Of course, there are huge risks when you try to ride multiple horses at one time. At the very least, you may not do either well, or won’t be fully there when the going gets tough. Even single entrepreneurs who maintain a day job, for a steady paycheck, feel the pain of juggling multiple initiatives.

The hard part is getting the management part right. Every startup has to have someone minding the store, and a clear path to “the buck stops here.” No one can be a full-time CEO and work “in” the business of multiple companies. Plus there is the challenge of making sure the multiple roles do not conflict, legally or otherwise. Tread carefully there.
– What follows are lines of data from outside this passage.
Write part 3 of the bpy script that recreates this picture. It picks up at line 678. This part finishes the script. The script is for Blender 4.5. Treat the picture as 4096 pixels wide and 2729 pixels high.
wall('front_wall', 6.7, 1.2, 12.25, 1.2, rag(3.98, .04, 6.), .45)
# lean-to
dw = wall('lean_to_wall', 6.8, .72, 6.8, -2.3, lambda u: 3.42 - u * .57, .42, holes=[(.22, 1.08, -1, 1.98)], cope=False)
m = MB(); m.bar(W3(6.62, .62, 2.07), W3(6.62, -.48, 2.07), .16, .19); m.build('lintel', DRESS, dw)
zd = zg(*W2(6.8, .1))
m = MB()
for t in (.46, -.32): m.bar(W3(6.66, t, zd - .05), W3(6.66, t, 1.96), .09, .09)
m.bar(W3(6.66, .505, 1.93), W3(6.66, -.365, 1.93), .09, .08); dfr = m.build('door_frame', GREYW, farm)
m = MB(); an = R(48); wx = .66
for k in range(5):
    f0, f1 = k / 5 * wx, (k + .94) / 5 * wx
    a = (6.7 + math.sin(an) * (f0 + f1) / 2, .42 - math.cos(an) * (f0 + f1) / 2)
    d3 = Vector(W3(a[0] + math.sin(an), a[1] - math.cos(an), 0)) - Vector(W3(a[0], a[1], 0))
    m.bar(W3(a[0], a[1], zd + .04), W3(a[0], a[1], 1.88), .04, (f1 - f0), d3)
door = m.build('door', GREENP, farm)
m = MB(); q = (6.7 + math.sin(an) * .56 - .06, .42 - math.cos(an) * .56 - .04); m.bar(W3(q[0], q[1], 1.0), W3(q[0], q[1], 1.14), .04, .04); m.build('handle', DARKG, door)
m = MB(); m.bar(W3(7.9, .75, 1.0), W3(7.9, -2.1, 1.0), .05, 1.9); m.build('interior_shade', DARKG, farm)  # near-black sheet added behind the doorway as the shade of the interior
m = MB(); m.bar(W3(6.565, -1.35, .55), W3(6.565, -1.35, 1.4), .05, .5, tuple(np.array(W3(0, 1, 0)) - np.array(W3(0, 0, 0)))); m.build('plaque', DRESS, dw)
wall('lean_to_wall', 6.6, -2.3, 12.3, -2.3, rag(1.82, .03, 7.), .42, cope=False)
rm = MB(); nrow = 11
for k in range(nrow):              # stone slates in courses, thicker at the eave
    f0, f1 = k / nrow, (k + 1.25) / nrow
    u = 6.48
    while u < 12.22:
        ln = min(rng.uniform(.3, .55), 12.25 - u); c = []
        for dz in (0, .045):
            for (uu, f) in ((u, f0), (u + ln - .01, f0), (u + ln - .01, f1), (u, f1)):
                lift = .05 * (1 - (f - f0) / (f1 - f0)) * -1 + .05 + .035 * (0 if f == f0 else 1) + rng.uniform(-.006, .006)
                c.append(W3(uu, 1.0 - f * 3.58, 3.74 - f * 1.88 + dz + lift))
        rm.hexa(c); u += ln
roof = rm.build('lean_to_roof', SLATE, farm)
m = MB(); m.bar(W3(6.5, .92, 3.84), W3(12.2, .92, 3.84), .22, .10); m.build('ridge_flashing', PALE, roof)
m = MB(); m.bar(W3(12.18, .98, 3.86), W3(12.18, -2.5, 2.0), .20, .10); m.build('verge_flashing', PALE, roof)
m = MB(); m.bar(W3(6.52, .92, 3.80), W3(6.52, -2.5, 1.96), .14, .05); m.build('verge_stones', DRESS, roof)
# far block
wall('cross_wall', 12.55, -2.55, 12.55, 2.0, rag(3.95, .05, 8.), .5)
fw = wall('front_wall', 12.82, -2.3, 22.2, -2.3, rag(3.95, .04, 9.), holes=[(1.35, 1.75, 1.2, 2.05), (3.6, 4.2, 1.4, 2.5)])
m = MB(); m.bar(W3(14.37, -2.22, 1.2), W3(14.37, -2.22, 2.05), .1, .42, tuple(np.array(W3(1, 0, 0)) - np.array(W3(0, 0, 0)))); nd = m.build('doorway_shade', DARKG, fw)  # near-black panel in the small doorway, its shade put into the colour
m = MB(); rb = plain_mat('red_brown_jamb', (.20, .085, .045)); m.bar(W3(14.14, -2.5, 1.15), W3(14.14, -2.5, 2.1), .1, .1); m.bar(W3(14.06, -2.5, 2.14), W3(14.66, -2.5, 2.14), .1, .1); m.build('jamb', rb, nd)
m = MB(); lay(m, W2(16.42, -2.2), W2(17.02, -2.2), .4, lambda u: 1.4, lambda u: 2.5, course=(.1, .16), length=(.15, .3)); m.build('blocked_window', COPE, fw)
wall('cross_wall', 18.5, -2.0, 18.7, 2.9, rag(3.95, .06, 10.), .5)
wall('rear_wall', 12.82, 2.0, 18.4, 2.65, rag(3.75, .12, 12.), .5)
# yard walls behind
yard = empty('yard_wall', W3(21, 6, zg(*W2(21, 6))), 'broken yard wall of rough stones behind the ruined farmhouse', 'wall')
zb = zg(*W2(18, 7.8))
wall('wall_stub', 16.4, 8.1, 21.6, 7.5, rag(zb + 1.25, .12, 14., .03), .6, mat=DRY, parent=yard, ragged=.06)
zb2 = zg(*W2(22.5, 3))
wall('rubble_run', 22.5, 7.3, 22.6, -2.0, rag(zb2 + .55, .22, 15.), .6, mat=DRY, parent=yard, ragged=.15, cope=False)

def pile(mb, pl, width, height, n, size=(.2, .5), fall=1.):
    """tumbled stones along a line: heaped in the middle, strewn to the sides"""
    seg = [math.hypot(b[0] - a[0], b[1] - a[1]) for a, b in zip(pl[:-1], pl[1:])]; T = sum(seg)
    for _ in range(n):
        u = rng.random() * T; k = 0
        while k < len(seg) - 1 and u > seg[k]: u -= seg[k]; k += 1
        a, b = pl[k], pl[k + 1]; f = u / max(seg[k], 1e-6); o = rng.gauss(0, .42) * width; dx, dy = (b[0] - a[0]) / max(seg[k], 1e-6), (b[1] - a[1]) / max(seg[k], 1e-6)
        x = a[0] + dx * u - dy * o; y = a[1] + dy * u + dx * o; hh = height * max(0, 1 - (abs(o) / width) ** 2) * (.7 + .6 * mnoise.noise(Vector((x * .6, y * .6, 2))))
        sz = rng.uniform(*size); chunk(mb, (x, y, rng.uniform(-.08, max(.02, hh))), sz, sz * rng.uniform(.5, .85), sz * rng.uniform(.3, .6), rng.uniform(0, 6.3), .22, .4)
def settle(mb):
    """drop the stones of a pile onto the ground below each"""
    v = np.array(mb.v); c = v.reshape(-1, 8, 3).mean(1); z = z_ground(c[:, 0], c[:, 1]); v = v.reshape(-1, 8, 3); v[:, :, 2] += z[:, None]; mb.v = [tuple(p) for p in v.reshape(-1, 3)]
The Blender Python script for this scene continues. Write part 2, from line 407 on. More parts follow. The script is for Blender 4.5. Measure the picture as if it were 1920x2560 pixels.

The most common way people move into the parallel entrepreneur environment, if they are so inclined, is to start another one, while still exiting the current one. The risk here is that winding down one takes much longer than you would expect, and starting something new consumes more energy than anyone predicts.

Overall, for the first-time entrepreneur, my sense is that trying to focus on more than one equally exciting idea is a recipe for failure. But with the cost of entry going down, and the multi-tasking bandwidth of each new generation going up, I suspect parallel entrepreneurs may soon be the norm rather than the exception. Are you ready to step up to this table?